By: Vincent Tanzil, RBSCP Graduate Student (PhD program in Philosophy)
Professor Lewis White Beck (1913-1997) was Burbank Professor Emeritus of Moral and Intellectual Philosophy at the University of Rochester. Many have been written about his career, which all claims to not doing justice to the extensive accomplishments he made. He joined the university in 1949 and served in various administrative positions until his retirement in 1979. Noteworthy is the remark of George Ford, the Joseph H. Gilmore Professor of English in the same university, that Beck contributed to the university with his “encyclopaedic knowledge” and the administrative abilities that he employed in being the dean of the graduate school. Under his leadership, it is noted, the Ph.D. program of the university gained “international recognition”.
Teaching was also at the heart of the Kantian scholar’s career for he was the first recipient of the Edward Peck Curtis Award for Excellence in Undergraduate Teaching in 1962. This teaching excellence is only extended by his regular informal meetings with students after his retirement. Of course Beck was fond of joking about his award in teaching—that the IRS informed him how his prize from the award was not taxable because it was “unearned”
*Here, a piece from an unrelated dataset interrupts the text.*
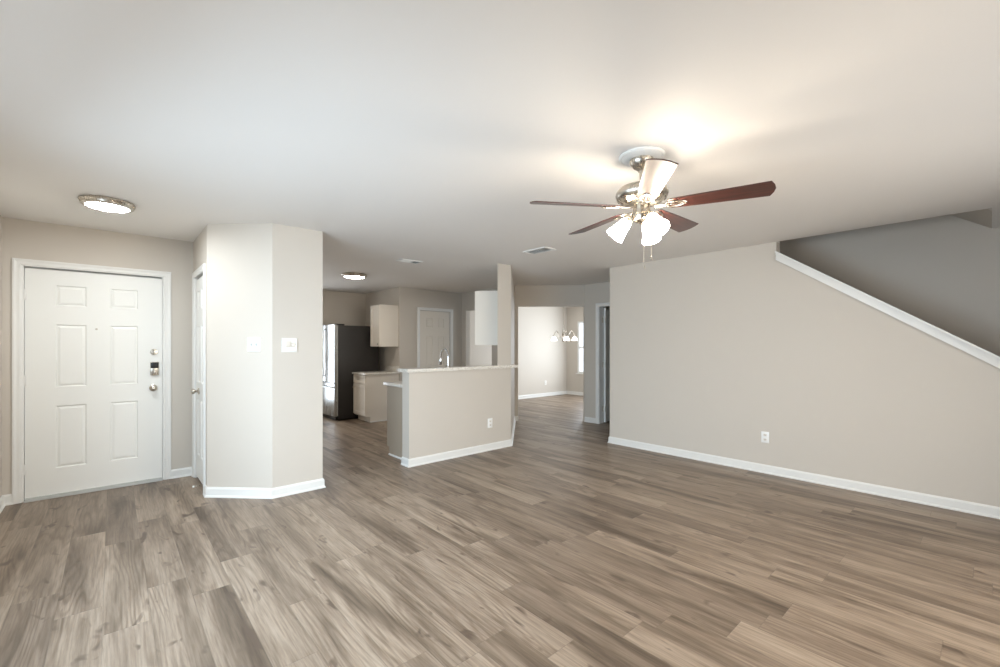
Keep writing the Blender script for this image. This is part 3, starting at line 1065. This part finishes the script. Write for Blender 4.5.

He was most renowned for his works on Immanuel Kant, a German philosopher whose name is hard to miss when studying the history of ideas. Commenting on other philosopher’s works is one thing, and while it also accumulates the collective philosophical knowledge, Beck did not relieve himself from writing essays and books that traverse beyond what Kant had said and done. It is thus a delight that his manuscripts, typed and edited with some editorial notes by the side or even in the text, are available to access in no other than the Rare Book and Special Collection of the university that sustained and benefited from his professorship.
The three boxes in our collection host his typed manuscripts and xerox copies of them. In them one can find not only philosophical insights but also editing history of the later mass-reproduced copies of his works. Some scratches, like those shown in Figure 3, invite curious minds to wonder of his decision to omit, replace, or insert words into the final form.
It was noted by Robert L. Holmes, also a former professor from the university, that “ . . . he had a way of holding the bowl of the pipe in his hand, crooking his thumb up over the top and tamping down the burning ashes—a practice that left his left thumb looking like a piece of burnt cork. Though he later gave them up, he was a man for whom pipes were made” (Essays by Lewis White Beck, 1998, xii). Leafing through his pre-published manuscripts, one can find smudges of black powder (most probably caused by the tamper finger) and a tinge of smoke on the papers. This, and many other side-notes, are great windows to the intellectual process that ran through the renowned philosopher’s mind as he pours earned repository of knowledge and rumination that once dwelt only in the realm of ideas. Fortunately for us, this collection now resides in the library of the institution where his ideas were dispersed, ruminated, acted, and debated extensively.